Remember this: Dark thoughts can be good for you

Publication Date
death study

Joshua Hart, assistant professor of

psychology, and Daniel Burns, professor

of psychology

Looking for a way to improve your memory? Think about dying. It might help.

A new study by Joshua Hart, assistant professor of psychology, and Daniel Burns, professor of psychology, suggests having an awareness of mortality can put you in a contemplative state. Harboring these “deep thoughts” may help you to process information better, which in turn could enhance your memory.

The study appears in the latest issue of Psychonomic Bulletin and Review.

“We don’t know exactly what death is, what it means or what it will be like,” said Hart in explaining how people react when thinking about their own mortality. “We just know that it happens to everyone, and that we don’t particularly like it. There are few other topics that seem to engage people’s attention in the same way — people can even get bored by sex after a while, but death continues to inspire.”

Previous studies have typically focused on the negative aspects associated with dark thoughts such as death. Research has also shown that “survival processing” - thinking about how items in a word list could be used for survival in a grasslands scenario - improves memory for the list item.

So combining their areas of expertise – Hart specializes in death awareness while Burns focuses on memory - the researchers conducted three separate experiments to see if there was a cognitive benefit to thinking about death.

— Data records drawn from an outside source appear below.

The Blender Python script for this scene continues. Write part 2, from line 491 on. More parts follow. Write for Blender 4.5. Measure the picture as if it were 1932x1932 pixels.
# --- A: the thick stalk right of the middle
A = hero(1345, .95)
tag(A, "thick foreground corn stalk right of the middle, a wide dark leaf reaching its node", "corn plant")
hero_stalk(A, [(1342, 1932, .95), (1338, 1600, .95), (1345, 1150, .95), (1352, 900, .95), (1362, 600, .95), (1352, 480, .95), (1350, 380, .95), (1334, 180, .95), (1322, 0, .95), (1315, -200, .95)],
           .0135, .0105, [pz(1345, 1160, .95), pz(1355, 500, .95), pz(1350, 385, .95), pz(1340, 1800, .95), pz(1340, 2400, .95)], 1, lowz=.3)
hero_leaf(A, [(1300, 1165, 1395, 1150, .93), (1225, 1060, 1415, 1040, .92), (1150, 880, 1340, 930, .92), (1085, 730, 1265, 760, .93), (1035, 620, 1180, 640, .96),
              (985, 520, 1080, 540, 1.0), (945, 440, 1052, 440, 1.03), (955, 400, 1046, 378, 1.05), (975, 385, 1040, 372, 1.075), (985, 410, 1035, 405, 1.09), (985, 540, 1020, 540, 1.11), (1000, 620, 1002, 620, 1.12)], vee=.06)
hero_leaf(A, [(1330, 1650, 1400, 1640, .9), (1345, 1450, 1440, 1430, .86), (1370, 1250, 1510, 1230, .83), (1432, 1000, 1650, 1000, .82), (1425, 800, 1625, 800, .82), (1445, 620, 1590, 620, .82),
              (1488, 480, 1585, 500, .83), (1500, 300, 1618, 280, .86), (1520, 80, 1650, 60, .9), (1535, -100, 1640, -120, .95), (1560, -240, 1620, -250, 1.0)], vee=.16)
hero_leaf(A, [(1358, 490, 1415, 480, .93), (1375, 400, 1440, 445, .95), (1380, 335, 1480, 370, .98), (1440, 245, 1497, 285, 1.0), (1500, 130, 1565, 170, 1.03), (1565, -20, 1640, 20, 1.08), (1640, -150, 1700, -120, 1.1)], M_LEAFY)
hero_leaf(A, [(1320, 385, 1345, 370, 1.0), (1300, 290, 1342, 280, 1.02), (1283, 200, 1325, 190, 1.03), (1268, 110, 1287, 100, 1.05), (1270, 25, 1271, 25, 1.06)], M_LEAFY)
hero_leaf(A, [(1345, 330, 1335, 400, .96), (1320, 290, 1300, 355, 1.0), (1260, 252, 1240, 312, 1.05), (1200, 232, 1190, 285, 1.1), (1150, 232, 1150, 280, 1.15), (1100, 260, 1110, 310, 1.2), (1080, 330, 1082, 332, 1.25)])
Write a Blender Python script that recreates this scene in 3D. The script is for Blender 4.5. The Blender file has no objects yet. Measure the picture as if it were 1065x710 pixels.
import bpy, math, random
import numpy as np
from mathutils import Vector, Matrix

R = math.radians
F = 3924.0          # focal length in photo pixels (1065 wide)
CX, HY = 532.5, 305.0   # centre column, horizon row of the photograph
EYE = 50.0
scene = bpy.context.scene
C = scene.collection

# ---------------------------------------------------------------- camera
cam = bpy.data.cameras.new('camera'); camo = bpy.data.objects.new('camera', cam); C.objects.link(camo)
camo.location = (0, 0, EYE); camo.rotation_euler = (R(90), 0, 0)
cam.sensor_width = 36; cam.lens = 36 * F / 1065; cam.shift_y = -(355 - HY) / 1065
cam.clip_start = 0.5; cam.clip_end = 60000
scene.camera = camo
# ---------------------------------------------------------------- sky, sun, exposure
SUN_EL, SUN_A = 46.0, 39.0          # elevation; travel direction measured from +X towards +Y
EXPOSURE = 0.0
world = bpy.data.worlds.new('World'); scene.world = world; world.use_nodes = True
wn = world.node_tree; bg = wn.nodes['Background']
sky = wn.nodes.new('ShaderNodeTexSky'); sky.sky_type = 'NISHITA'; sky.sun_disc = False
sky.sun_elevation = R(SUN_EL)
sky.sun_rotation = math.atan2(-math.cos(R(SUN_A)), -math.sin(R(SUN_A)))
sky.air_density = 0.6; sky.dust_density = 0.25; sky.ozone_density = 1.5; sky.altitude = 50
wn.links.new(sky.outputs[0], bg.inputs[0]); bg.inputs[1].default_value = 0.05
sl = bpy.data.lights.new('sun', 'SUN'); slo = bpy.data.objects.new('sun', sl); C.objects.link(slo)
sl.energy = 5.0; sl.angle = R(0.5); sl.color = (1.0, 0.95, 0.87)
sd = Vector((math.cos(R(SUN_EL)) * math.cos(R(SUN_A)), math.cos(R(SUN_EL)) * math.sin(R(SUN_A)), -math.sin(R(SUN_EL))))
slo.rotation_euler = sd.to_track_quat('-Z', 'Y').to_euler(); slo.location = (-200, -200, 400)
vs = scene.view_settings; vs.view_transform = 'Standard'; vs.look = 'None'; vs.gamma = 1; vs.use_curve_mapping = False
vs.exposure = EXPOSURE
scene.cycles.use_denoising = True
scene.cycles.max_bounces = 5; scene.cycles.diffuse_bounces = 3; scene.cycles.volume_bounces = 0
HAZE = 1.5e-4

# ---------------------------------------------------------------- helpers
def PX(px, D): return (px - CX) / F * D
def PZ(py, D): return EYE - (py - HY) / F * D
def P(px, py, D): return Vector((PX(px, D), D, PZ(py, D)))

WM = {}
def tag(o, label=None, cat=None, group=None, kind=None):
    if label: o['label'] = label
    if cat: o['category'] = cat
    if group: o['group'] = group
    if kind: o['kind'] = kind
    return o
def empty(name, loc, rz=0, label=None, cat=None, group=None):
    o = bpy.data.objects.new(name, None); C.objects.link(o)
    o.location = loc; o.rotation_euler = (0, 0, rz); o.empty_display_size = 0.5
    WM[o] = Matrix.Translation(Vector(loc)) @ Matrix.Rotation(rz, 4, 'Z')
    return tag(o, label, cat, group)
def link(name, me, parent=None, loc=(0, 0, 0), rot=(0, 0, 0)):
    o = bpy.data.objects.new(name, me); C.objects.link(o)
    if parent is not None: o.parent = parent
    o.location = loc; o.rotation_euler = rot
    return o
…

In the first study, a group of 40 Union students were asked to describe their emotions while thinking about death or a mundane topic such as watching television. In the second experiment, researchers upped the ante by conducting an online poll of 166 adults, asking either about death, or about how study participants would react if they learned they were paralyzed, another aversive topic. Finally, a group of 91 Union students were asked to jot down their emotions about death or another anxiety-inducing ordeal, dental pain.

Across all three studies, the results indicate that when people are reminded of their own mortality, they tend to produce more complex thoughts. This in turn triggers a host of psychological processes that ultimately enhances their memory skills.

“Death is a uniquely self-relevant, troubling, abstract problem that makes us think more deeply,” said Hart. “And being in this contemplative frame of mind, we process information more deeply, which improves our memory.”

Researchers believe their new study could have far-reaching theoretical implications. But they caution people shouldn’t get carried away with their own mortality.

“The effects we found were modest, so it’s not like thinking about death all the time is going to make people into geniuses,” Hart said.